Stop Fisha encourage les victimes à porter plainte : « ”On est en confinement, va te faire foutre !”,” On ne peut pas prendre ta plainte” alors nous et notre avocate avons tout digitalisé. Nous avons envoyé des plaintes directement au procureur, nous ne passons plus par la case commissariat. Envoyer directement une lettre au procureur, c’est le premier accompagnement qu’on fait » explique la fondatrice. Sarah, victime, révèle que Stop Fisha a été d’un grand soutien pour les procédures de plainte : « Après mes deux mauvaises expériences au commissariat, j’étais découragé. Stop Fisha n’a rien lâché et Shanley m’a accompagné pour une nouvelle fois porter plainte » nous raconte la jeune fille.


Ce collectif propose accompagnement et soutien pour les victimes se retrouvant isolées ; Shanley atteste : « On les rassure, on garde le contact pour s’assurer qu’elles vont bien et qu’elles ne se sentent pas seules. Une psychologue intervient dans les cas les plus extrêmes». Pour Sabrina, l’une des membres du collectif rassurer les victimes est très important : « J’apporte un soutien aux victimes, je parle aux parents et j’essaie de les rassurer » nous déclare-t-elle. « D’un point de vue psychologique, le collectif m’a aidé à surmonter tout ça, je me suis sentie écoutée et prise au sérieux » confie Sarah.




Le signalement de masse des comptes Fisha

Au-delà du soutien apporté aux victimes, le collectif agit directement à la source en faisant des raids de signalement de ces comptes Fisha « Je m’occupe de signaler tous les comptes fisha surtout auprès de nette écoute et Pharos » explique Sabrina membre au pôle signalement. Elle poursuit en racontant la difficulté des signalements :« Quand tu signales, tu penses que le compte va être supprimé, mais deux jours après il apparaît de nouveau. C’est un cercle vicieux. Ça ne s’arrête jamais, mais on est déterminé et on ne lâche pas ».




Les projets et les attentes de Stop Fisha: une alternative à la police numérique ?

Le collectif alterne présence sur les réseaux sociaux «notre page Instagram compte 16 000 abonnés, nous postons des tutos pour montrer aux victimes comment signaler les comptes sur TikTok ». Il se déploie dans la rue qui est le premier lieu de harcèlement « on a fait un collage sur le siège social de Snapchat ».

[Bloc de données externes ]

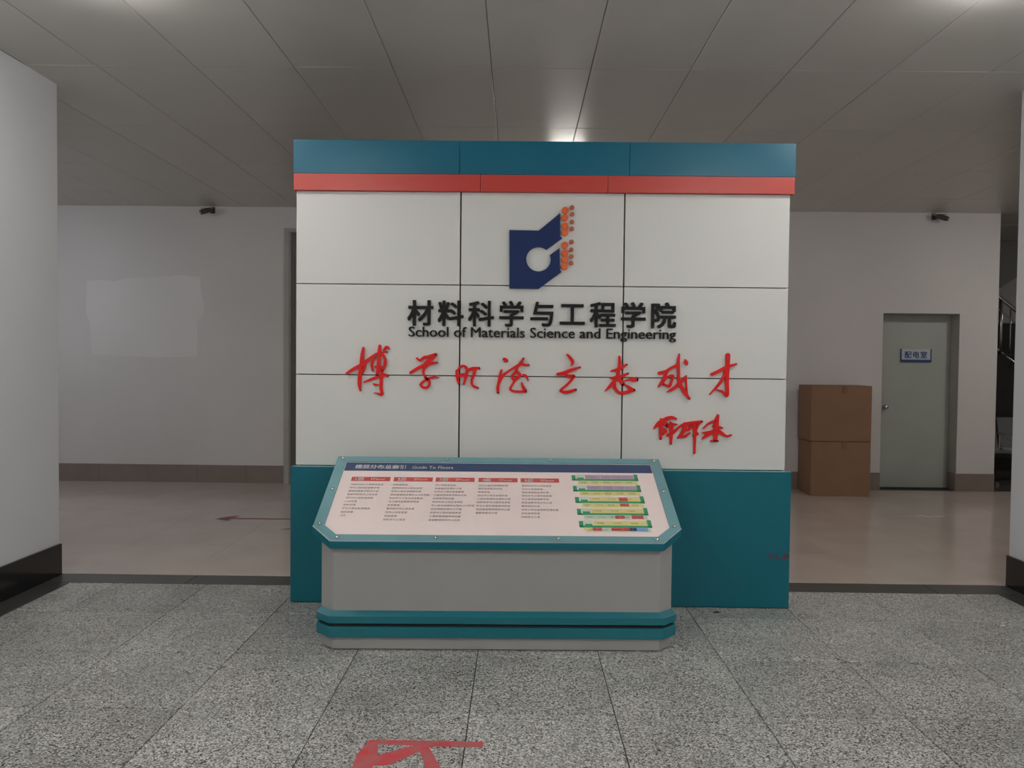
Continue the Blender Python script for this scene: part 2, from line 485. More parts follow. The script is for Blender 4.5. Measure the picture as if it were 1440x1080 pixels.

Au niveau juridique, le collectif a entrepris de nombreuses actions « avec l’aide de notre avocate, Rachel Flore, on a déposé un dossier de signalement au procureur de 200-300 pages, on est dans l’attente qu’une enquête s’ouvre. » confie Shanley.


« 1 an après tous ces événements, je suis encore en contact avec stop Fisha, je les aide sur la réalisation de leur livre, en témoignant pour le premier chapitre » révèle Sarah. Le collectif a également écrit une tribune signée par beaucoup « dont Rokhaya Diallo, on en est très fière», affirme Shanley. La fondatrice de l’asso confie son souhait de faire de la prévention dans les écoles « Il faut que l’État se bouge, et mette en place de l’éducation au numérique et au consentement dès le plus jeune âge ».




Les attentes du collectif

Stop Fisha intervient là où les pouvoirs publics manquent. Shanley dénonce un certain nombre de freins à leur action. Elle commence par évoquer le fait que les réseaux sociaux et les GAFAM ne prennent pas en compte leur signalement « pour Snapchat les signalements sont très vagues, la pédopornographie n’est catégorisée que de malveillante » déclare-t-elle, pourtant, c’est un délit puni de sept ans d’emprisonnement. Le collectif pointe du doigt l’inefficacité de Pharos, la plate-forme de signalement de contenu dangereux sur internet « ils sont seulement une vingtaine pour traiter les affaires de cyberviolence, ce manque d’effectifs montre à quel point notre combat n’est pas pris au sérieux par le gouvernement » déplore Shanley.


Stop Fisha dénonce la faiblesse de l’arsenal juridique en demandant « des mesures concrètes, fortes et urgentes ». Shanley ajoute avec détermination: « parce que les corps des femmes ne doivent pas être source d’exploitation et de divertissement à leur insu, parce qu’une photo ne doit pas prendre une vie, la honte doit changer de camp et justice doit être faite ».



En France une loi Avia dite de lutte contre les contenus haineux sur internet a été votée, elle a partiellement été jugée inconstitutionnelle, une deuxième version a été présentée et transformée en un article et ajoutée à la loi séparatisme.